==== Supplied data
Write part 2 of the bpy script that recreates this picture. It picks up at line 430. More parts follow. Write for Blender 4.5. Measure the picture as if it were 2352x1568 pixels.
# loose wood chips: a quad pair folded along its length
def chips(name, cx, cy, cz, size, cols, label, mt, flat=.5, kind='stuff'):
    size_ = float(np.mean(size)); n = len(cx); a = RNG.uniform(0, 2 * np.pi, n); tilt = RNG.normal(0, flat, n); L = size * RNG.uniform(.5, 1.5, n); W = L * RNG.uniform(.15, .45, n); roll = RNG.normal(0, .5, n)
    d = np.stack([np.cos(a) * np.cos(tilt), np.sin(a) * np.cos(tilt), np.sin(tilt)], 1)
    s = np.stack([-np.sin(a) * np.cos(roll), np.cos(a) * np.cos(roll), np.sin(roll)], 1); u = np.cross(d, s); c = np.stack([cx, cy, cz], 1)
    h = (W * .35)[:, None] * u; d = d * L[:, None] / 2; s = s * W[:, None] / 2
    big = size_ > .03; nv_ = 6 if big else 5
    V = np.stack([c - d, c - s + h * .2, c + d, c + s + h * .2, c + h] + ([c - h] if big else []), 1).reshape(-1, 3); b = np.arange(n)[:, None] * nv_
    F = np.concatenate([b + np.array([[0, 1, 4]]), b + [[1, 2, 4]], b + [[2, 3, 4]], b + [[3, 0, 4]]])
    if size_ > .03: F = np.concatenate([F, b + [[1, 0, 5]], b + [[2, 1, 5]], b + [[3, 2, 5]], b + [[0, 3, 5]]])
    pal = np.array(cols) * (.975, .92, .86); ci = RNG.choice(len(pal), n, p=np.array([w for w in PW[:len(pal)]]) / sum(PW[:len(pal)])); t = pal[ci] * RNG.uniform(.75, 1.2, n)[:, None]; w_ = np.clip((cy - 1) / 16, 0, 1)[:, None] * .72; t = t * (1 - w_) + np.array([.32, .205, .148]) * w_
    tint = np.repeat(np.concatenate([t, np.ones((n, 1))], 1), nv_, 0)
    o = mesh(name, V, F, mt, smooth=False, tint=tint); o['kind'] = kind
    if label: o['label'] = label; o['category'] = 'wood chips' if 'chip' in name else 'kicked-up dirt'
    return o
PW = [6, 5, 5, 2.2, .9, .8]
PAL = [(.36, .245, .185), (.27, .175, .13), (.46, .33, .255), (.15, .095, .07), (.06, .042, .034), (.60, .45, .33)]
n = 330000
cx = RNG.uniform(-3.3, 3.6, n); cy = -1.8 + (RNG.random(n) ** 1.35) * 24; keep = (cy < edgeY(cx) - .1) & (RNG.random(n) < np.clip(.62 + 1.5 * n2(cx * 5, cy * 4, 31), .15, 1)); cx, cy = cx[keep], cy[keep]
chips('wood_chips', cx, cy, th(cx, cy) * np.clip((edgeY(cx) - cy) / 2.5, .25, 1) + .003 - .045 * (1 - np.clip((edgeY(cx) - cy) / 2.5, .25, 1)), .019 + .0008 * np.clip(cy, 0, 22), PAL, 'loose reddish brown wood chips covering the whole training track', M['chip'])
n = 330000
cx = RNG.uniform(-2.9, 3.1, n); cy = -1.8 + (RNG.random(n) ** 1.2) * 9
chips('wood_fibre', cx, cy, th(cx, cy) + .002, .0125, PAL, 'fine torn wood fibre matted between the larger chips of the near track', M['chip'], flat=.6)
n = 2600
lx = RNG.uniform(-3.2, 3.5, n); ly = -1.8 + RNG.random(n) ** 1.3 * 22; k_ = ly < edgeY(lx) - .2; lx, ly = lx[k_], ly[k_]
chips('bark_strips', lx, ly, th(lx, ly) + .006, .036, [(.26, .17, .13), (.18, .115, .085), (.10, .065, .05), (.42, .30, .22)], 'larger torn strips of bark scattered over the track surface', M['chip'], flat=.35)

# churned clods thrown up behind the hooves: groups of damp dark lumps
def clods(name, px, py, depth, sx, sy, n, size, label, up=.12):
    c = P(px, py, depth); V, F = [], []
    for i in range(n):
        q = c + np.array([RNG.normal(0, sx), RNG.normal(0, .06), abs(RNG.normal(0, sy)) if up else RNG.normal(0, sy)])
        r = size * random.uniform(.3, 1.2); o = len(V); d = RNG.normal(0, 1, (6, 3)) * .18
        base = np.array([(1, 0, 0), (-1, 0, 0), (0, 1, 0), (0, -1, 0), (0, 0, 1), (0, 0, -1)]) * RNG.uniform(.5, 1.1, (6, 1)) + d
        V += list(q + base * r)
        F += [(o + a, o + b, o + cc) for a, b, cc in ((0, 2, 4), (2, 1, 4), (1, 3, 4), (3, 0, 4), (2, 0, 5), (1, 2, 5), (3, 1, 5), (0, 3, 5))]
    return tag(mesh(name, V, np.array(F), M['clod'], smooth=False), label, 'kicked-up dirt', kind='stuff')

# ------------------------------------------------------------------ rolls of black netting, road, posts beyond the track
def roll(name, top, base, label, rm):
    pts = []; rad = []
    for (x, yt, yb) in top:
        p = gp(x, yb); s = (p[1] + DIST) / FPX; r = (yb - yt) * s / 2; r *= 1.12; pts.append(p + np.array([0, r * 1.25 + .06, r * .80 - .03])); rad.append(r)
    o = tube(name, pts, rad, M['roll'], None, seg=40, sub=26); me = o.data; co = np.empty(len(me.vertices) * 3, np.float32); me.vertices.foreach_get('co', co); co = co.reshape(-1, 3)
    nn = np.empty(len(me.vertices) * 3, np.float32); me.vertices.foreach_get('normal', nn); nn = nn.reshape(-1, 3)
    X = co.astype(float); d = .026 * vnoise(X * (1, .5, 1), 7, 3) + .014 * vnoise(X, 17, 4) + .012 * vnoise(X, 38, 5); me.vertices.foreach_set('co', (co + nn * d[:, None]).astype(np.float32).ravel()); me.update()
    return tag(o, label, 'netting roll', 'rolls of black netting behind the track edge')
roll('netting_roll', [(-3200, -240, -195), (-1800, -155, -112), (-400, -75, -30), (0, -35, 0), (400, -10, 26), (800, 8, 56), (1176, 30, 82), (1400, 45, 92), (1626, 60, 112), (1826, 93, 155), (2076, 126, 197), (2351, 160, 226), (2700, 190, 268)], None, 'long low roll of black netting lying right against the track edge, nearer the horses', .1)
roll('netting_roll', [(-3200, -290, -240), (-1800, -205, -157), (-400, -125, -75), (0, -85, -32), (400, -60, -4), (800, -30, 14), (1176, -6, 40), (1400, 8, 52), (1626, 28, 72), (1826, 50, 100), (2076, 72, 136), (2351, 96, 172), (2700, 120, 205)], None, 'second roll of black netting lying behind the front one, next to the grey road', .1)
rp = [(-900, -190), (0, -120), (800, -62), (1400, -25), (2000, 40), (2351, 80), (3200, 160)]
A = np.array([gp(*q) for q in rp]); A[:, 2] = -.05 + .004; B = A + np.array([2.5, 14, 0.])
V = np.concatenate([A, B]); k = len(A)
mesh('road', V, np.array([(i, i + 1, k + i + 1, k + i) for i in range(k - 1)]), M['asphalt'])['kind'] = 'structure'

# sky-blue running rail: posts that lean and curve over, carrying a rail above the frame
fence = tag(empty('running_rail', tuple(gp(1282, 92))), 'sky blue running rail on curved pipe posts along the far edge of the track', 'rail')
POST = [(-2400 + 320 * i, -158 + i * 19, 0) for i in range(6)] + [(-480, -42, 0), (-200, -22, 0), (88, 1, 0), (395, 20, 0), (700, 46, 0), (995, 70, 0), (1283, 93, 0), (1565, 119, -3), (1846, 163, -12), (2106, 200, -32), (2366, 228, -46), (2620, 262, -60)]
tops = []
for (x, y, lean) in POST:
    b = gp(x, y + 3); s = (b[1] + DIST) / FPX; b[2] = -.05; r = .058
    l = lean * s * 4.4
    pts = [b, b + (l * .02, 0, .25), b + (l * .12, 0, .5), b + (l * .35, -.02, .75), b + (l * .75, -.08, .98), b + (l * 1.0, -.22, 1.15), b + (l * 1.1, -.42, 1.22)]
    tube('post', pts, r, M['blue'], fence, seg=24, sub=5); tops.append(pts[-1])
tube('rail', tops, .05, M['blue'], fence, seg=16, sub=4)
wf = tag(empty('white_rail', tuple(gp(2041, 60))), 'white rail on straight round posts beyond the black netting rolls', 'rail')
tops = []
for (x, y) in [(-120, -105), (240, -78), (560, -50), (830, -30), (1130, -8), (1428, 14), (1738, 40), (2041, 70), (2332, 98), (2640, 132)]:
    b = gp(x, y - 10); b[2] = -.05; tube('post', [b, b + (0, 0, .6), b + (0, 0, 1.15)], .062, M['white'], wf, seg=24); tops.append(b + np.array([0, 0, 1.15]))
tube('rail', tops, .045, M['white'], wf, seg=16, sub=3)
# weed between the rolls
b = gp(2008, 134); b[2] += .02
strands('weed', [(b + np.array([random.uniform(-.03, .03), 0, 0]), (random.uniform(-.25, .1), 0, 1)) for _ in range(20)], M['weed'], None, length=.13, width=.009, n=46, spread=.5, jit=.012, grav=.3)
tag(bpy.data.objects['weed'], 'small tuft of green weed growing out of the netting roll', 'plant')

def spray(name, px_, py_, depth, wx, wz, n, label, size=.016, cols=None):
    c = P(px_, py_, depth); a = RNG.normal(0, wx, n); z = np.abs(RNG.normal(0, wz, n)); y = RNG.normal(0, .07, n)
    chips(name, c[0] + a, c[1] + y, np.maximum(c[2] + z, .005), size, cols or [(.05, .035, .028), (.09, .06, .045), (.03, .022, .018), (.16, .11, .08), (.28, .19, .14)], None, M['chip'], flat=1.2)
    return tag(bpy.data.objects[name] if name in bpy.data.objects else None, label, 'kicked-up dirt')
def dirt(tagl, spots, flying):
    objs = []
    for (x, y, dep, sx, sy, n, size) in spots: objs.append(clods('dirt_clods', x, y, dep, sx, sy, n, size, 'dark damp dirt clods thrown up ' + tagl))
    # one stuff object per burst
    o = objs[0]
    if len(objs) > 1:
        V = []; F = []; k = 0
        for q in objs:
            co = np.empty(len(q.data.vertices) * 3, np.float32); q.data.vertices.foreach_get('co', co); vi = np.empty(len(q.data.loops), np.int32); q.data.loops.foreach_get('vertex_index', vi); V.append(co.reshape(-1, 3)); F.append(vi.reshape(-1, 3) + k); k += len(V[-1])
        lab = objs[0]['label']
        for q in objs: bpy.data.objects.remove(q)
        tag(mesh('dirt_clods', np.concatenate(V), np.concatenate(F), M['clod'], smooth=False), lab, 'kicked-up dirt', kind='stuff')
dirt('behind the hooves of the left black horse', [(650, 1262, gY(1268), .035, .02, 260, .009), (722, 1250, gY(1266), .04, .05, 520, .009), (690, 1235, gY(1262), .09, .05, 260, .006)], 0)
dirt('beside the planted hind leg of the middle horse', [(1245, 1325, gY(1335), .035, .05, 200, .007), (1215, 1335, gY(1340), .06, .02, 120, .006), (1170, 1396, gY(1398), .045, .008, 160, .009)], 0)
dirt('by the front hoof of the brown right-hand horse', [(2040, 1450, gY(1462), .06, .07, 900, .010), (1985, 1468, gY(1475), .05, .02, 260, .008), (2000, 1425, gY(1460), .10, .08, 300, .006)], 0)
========
# Aim of the exercise:
Read the lines above. Gather those in which the string "that" is found.

# Full answer:
Write part 2 of the bpy script that recreates this picture. It picks up at line 430. More parts follow. Write for Blender 4.5. Measure the picture as if it were 2352x1568 pixels.
# sky-blue running rail: posts that lean and curve over, carrying a rail above the frame